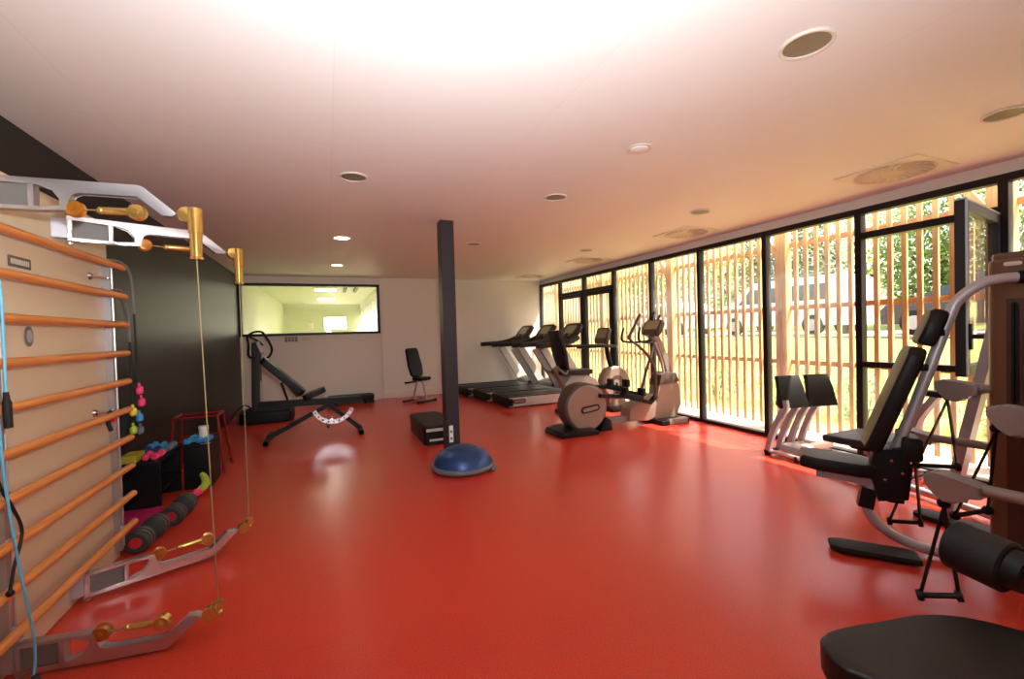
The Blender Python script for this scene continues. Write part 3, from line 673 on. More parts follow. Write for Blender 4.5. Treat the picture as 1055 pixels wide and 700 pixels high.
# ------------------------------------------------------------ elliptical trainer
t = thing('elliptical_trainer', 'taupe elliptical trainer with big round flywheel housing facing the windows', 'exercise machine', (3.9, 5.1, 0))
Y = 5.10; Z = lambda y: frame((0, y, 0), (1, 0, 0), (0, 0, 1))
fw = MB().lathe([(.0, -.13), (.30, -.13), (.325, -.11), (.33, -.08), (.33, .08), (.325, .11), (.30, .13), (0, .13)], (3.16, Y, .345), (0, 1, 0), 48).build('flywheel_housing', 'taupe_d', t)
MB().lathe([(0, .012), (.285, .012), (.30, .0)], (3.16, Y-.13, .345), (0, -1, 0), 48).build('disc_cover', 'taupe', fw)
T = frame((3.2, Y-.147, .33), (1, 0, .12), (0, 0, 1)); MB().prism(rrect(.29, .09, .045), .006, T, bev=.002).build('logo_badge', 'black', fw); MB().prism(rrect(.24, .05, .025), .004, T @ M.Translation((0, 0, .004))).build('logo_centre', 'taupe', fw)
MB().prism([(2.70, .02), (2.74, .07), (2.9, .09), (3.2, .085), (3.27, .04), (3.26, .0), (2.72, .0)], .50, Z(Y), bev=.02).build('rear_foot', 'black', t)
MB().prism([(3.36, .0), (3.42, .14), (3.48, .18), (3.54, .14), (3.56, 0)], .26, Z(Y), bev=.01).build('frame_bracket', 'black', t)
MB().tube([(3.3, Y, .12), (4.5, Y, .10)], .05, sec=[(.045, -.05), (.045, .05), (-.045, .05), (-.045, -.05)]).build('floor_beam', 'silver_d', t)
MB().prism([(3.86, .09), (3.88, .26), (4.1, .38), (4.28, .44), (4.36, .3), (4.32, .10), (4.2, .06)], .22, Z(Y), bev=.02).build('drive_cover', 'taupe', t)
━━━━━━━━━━
> **Exercise instructions**: Transcribe all the lines above exactly, apart from the pictures.

> **Response to the exercise**:
The Blender Python script for this scene continues. Write part 3, from line 673 on. More parts follow. Write for Blender 4.5. Treat the picture as 1055 pixels wide and 700 pixels high.
# ------------------------------------------------------------ elliptical trainer
t = thing('elliptical_trainer', 'taupe elliptical trainer with big round flywheel housing facing the windows', 'exercise machine', (3.9, 5.1, 0))
Y = 5.10; Z = lambda y: frame((0, y, 0), (1, 0, 0), (0, 0, 1))
fw = MB().lathe([(.0, -.13), (.30, -.13), (.325, -.11), (.33, -.08), (.33, .08), (.325, .11), (.30, .13), (0, .13)], (3.16, Y, .345), (0, 1, 0), 48).build('flywheel_housing', 'taupe_d', t)
MB().lathe([(0, .012), (.285, .012), (.30, .0)], (3.16, Y-.13, .345), (0, -1, 0), 48).build('disc_cover', 'taupe', fw)
T = frame((3.2, Y-.147, .33), (1, 0, .12), (0, 0, 1)); MB().prism(rrect(.29, .09, .045), .006, T, bev=.002).build('logo_badge', 'black', fw); MB().prism(rrect(.24, .05, .025), .004, T @ M.Translation((0, 0, .004))).build('logo_centre', 'taupe', fw)
MB().prism([(2.70, .02), (2.74, .07), (2.9, .09), (3.2, .085), (3.27, .04), (3.26, .0), (2.72, .0)], .50, Z(Y), bev=.02).build('rear_foot', 'black', t)
MB().prism([(3.36, .0), (3.42, .14), (3.48, .18), (3.54, .14), (3.56, 0)], .26, Z(Y), bev=.01).build('frame_bracket', 'black', t)
MB().tube([(3.3, Y, .12), (4.5, Y, .10)], .05, sec=[(.045, -.05), (.045, .05), (-.045, .05), (-.045, -.05)]).build('floor_beam', 'silver_d', t)
MB().prism([(3.86, .09), (3.88, .26), (4.1, .38), (4.28, .44), (4.36, .3), (4.32, .10), (4.2, .06)], .22, Z(Y), bev=.02).build('drive_cover', 'taupe', t)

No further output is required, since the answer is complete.